In an embodiment grinding and compressing is carried out by taking the material through the gap in the cooking conditions to release HMW lignin into the spent cooking liquor, thereby providing HMW lignin in spent cooking liquor.

In an embodiment the grinding and compressing is carried out to consistency of more than 10 wt-%, preferably more than 20% or more preferably more than 30%, preferably more than 65%. Consistency can be measured using standard TAPPI T 240 Consistency (Concentration) of Pulp Suspensions or corresponding ISO 4119 standard.

In an embodiment the grinding and compressing is carried out at the cooking temperature and to a consistency of at least 10 wt-%.

In an embodiment the grinding and compressing is carried out by taking the wood chips through a gap in the range 50 mm-8 mm, so that wood porosity decreases inside the gap at least 20%, 30%, 40%, 50%, 60%, 70% or more, and at least HMW lignin is released.
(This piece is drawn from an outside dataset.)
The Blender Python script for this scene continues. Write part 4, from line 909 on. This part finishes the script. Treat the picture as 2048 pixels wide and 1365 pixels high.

In an embodiment the grinding and compressing is carried out by taking the pin chips through a gap in the range 35 mm-6 mm, so that wood porosity decreases inside the gap at least 20%, 30%, 40%, 50%, 60%, 70% or more, and at least HMW lignin is released.

In an embodiment the grinding and compressing is carried out by taking the saw dust through a gap in the range 20 mm-4 mm, so that wood porosity decreases inside the gap at least 20%, 30%, 40%, 50% 60%, 70% or more, and at least HMW lignin is released.

Ina an embodiment the grinding and compressing is carried out by pressing the optionally pre-hydrolyzed material and/or the cooked cellulosic material through a gap, and a size of the gap is selected such that:

The wood material porosity is calculated by 1-amount wood inside the gap (kg/m)/1500 kg/m.

Grinding and compressing to the largest area of surface can be achieved by using a gap which allows the chips to enter their smallest dimension first. Equipment used for this purpose can be segmented plates, screws, modified pumps, drum presses, modified screws, modified stator and rotor systems.

According to an embodiment the cooking liquor comprises sulfite acids (acidic sulfite) or organic acids.